Universal Manipulation Interface: In-The-Wild Robot Teaching Without In-The-Wild Robots
A short reading note on “Universal Manipulation Interface: In-The-Wild Robot Teaching Without In-The-Wild Robots” (Chi et al., 2024)
Collecting robot demonstrations at scale requires either expensive teleoperation rigs or time on real hardware. UMI sidesteps both constraints with a handheld data collection interface: a carefully designed gripper that a human operator holds directly. Demonstrations captured this way are hardware-agnostic and can be collected anywhere, then deployed onto a target robot through a structured retargeting pipeline.
Hardware Design: Gripper, GoPro, and Mirrors
The device consists of a 3D-printed parallel gripper instrumented with:
- A GoPro fisheye camera mounted at the wrist, providing a wide field of view that captures the workspace and the object being manipulated.
- Two flat mirrors angled on each side of the gripper, reflecting the scene from slightly offset viewpoints into the same camera frame.
The mirrors are the most elegant detail. Because a single fisheye frame now encodes two laterally shifted views of the scene — each occupying a different region of the image — the policy can implicitly recover depth from stereo disparity without any additional sensors or calibration hardware. The GoPro records everything in a single stream; the stereo structure is baked into the optics.
Relative Action Representation
The critical design choice in UMI is what gets recorded. Rather than logging absolute end-effector poses in a world frame, UMI records relative end-effector displacements — the change in 6-DoF gripper pose between consecutive timesteps:
\[a_t = \Delta T_t = T_{t}^{-1} T_{t+1} \in SE(3)\]This has an important consequence: the robot arm’s configuration is entirely absent from both observations and actions. The policy sees wrist-camera images and outputs relative gripper motions — nothing about the joint angles, link lengths, or kinematics of whatever arm is holding the gripper.
The flip side is that UMI cannot be fully end-to-end. Because the policy emits Cartesian relative targets rather than joint commands, a model-based controller on the target robot must solve inverse kinematics and track those targets. The neural network handles perception and high-level motion; the arm’s own controller handles the rest.

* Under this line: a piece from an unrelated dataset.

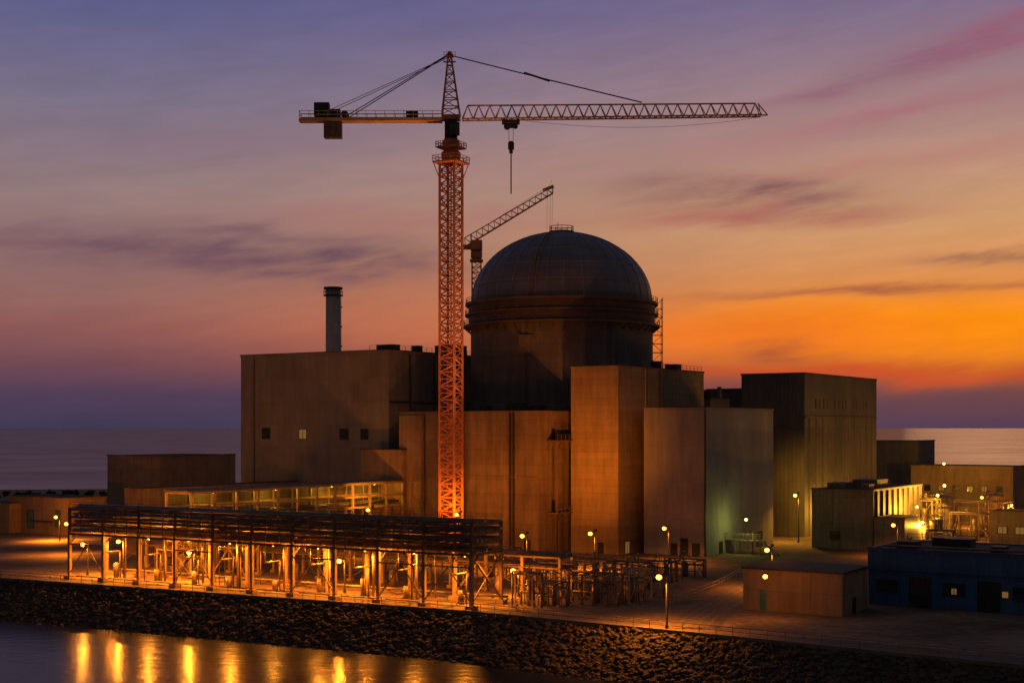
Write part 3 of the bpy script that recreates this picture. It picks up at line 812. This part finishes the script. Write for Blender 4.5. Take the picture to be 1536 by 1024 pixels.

Retargeting to a Target Robot
Raw demonstrations are not directly deployable. Two preprocessing steps adapt the data to a specific robot:
1. Latency alignment. Every real robot has a response delay between receiving a command and executing it. If the recorded action sequence is played back without compensation, the effective timing is shifted and the policy sees stale observations. UMI estimates the target robot’s end-to-end latency $\tau$ and shifts the action labels accordingly:
\[a_t^{\text{aligned}} = a_{t + \tau}\]This ensures that the observation-action pairs in training reflect what the robot will actually experience at inference time.
2. Kinematic filtering. Not every human demonstration is reachable by the target robot. Joint limits, workspace boundaries, and velocity/acceleration caps all constrain what motions are physically executable. Demonstrations that require the target robot to move through configurations outside its feasible set are discarded. This step is necessarily robot-specific: the same human motion may be valid for one arm and infeasible for another.
Policy and Results
UMI uses Diffusion Policy as the learning backbone, conditioned on the wrist-camera image stream. Across tasks like cup arrangement, dynamic tossing, and bimanual cloth folding — all with in-the-wild demonstrations collected in homes and outdoor environments — UMI achieves strong transfer to a stationary robot arm with no robot-specific data collection. The interface enables non-expert users to collect usable demonstrations in minutes.